Brief article on benchmarks of Python repository with leading DVCSen
Matthieu Moy
Matthieu.Moy at imag.fr
Fri Feb 13 07:52:07 GMT 2009
"Stephen J. Turnbull" <stephen at xemacs.org> writes:
> > I'm repeating myself, but you are _not_ explicit about the change it
> > content with bzr. The changes in content are _detected_ after the fact
> > by bzr, with a diff algorithm. As any decent VCS would do.
>
> No, decent VCSes don't use diff algorithms,
THEY DO, FOR THE CONTENT OF FILES.
(in case you didn't notice, the sentence contains the word "content",
and neither "file name" nore "file identity")
Try it: open a file in your text editor, add a line in the middle,
save, run "$vcs diff". It will show
--- file
+++ file
context
+line you've added
context
And now, tell me how $vcs noticed that the line has just been added,
if not with a diff algorithm.
(And no, diff algorithms are not 100% reliable, it does happen that
the diff doesn't actually show your intention. Not a coincidence if
there are actually several diff algorithms.)

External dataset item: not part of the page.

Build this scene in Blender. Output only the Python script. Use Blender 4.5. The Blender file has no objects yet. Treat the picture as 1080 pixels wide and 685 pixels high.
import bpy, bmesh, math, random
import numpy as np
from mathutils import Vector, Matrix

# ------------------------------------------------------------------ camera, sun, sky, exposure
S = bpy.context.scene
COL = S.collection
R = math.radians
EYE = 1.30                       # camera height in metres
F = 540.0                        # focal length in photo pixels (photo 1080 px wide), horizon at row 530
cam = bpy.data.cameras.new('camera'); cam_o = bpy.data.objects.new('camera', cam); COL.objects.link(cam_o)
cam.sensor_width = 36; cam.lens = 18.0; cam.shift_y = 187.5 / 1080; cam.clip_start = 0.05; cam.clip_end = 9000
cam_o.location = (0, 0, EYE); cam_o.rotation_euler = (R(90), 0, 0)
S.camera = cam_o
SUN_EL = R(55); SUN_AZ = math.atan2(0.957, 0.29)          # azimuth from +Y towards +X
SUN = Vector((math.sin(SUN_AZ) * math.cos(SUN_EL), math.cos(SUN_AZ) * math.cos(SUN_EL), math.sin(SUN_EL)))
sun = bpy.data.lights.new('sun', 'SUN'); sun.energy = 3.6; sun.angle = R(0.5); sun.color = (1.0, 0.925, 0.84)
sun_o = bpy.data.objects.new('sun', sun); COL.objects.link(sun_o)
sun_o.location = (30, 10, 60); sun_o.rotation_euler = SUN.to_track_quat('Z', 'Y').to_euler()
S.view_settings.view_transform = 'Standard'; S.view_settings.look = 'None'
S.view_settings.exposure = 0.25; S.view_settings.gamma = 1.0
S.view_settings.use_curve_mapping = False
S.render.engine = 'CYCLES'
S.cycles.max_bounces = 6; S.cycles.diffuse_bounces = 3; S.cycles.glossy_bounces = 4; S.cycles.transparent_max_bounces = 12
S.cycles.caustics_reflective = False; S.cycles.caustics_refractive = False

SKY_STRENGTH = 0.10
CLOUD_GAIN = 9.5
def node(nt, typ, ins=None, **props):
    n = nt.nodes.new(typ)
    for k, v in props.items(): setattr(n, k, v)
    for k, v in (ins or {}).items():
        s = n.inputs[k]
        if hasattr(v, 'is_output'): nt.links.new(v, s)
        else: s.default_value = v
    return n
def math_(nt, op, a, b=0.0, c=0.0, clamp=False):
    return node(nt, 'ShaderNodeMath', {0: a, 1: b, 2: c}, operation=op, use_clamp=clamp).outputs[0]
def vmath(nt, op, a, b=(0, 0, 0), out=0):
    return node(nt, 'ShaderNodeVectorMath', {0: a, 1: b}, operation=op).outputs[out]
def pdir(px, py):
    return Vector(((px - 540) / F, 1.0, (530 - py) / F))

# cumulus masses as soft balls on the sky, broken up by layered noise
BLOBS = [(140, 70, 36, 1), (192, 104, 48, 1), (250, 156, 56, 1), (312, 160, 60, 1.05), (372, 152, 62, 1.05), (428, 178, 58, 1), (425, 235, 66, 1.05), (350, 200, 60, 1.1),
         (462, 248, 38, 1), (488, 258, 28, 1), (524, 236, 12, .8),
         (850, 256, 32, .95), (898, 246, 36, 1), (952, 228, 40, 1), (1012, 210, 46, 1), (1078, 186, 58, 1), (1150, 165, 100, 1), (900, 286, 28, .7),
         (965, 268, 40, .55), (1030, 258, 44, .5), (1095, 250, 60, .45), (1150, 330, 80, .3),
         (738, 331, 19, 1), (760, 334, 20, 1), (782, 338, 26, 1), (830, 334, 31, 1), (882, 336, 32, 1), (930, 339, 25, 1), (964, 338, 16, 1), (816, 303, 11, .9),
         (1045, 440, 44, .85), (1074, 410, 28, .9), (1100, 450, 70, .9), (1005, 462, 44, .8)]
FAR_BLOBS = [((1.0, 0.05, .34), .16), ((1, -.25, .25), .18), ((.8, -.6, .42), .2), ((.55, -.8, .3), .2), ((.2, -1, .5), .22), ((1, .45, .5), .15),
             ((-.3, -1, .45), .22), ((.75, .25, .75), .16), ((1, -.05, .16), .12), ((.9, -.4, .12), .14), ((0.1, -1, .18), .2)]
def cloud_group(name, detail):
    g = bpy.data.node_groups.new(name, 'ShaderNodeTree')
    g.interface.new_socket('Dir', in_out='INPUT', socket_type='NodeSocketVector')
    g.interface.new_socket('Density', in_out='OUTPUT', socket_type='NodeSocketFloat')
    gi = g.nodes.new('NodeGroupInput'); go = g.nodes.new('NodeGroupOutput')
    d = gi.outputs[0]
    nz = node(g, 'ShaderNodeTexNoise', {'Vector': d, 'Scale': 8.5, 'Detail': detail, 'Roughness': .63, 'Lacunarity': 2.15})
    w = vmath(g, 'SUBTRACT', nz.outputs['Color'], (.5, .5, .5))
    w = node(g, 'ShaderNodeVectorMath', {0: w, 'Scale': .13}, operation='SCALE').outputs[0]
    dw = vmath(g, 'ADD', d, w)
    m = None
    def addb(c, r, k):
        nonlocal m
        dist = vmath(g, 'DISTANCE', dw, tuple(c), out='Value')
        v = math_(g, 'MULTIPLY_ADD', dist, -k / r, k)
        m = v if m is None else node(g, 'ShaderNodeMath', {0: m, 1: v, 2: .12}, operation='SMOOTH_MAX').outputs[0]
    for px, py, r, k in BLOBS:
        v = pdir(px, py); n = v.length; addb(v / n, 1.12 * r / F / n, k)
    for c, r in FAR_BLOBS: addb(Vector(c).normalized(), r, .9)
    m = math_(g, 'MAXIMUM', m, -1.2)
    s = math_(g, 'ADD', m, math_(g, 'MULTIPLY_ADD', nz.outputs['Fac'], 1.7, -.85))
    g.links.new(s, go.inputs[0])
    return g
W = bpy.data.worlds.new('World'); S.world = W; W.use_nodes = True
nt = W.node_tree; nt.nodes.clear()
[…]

> they flag files with changed content. That way almost all changes
> that humans make will lead to a perception of O(1) performance for
> $VCS diff (and related operations).
That's a totally different issue. Fast performance for diff can be
achieved with a purely snapshot oriented system (like Git), without
marking who changed from a revision to another (hint: checksums).